The Pragmatic Prompter · Part 1

Stop wrestling your AI

Three prompting tricks that produce code you can actually ship — and actually understand.

ru5ty · 5 min read

Most AI-generated code has the same problem: it looks plausible, compiles fine, and then slowly poisons your codebase with hallucinated assumptions and write-only spaghetti. These three tricks fix that at the prompt level — before a single line gets written.

The default mode of working with an AI coding agent is to dump a task on it and hope for the best. That produces default-quality output: generic, over-engineered, and riddled with assumptions the model made up because you didn't give it a reason to do otherwise. The fix isn't longer prompts — it's structurally different prompts.

Here are three tricks I've found that consistently shift the output from “technically functional” to “genuinely useful.” Each one targets a different failure mode.

Trick 01

Let the AI interview you

When you're exploring a problem — scoping a system, choosing an architecture, working through requirements — the temptation is to write a big upfront prompt explaining everything. The problem is that you don't know what you don't know, and the model will happily fill the gaps with plausible-sounding nonsense rather than asking.

The fix: flip the dynamic. Tell the AI your objective, then instruct it to ask you one question at a time, letting each answer inform the next question.

Prompt
I need to design an event-driven pipeline for
processing incoming vendor invoices.

Don't start building yet. Ask me one question
at a time about my requirements, constraints, and
existing systems. Let each of my answers shape your
next question. When you have enough context, tell me
and we'll start on the design.

This does two things. First, it forces the model into a discovery mode instead of a solution mode, which means it gathers real constraints instead of inventing convenient ones. Second, it surfaces questions you hadn't thought to answer — edge cases, integration points, failure modes — because the model is drawing on a broad pattern base to probe your specific situation.

Trick 02

Make it read before it writes

This one is deceptively simple, and the difference it makes is enormous. When you ask an AI agent to analyse or modify an existing codebase, it will — left to its own devices — skim file names, infer structure from conventions, and start generating based on what it assumes is in the files. The output looks right. It compiles. And it's subtly wrong in ways you won't catch until production.

The fix: explicitly instruct the agent to read each file before reasoning about it.

Prompt
Before analysing or modifying anything, read each
file you need to reference. Do not assume what is in a file based on its name or path.
Open it, read the contents, and base your analysis on
what is actually there.

Without this instruction, the model pattern-matches against its training data. It sees UserService.ts and assumes a standard service class with CRUD methods. It sees config.yaml and assumes a typical structure. Your actual code might follow completely different patterns — and the model will confidently generate analysis and modifications that don't fit.

Trick 03

Tell it someone's learning from this

Default AI-generated code optimises for completion — getting to a working solution by the shortest path. That path runs straight through cryptic variable names, collapsed logic, missing context, and either zero documentation or the worst kind: verbose comments that restate what the code already says.
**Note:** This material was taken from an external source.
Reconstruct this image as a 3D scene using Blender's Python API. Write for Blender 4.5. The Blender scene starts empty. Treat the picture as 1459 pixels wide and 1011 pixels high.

The fix: tell the agent to write as if this is a learning project, and that the person reading the code will be learning from it.

Prompt
Write clean code as if this is a learning project.
Assume the reader will be learning the codebase from
your output. Avoid verbose documentation — focus on clear naming,
logical structure, and concise comments that explain
why, not what.

This single instruction shifts the entire output profile. Variable names become descriptive. Functions get smaller and single-purpose. Complex logic gets broken into readable steps. And the documentation hits the sweet spot: not the useless // increment counter style, but genuine insight into intent and design decisions.

The key qualifier is “avoid verbose documentation.” Without it, the model interprets “learning project” as “bury every line under a paragraph of explanation.” With it, you get documentation that respects the reader's intelligence — short comments where the why isn't obvious, clear naming everywhere else, and nothing that restates what the code already communicates.

None of these tricks are complicated. They don't require prompt engineering certifications or elaborate system messages. They work because they target the three places where AI code generation most reliably goes wrong: assuming context it doesn't have, assuming file contents it hasn't read, and optimising for completion instead of comprehension.

Fix those three failure modes at the prompt level, and the code you get back is a different class of output entirely.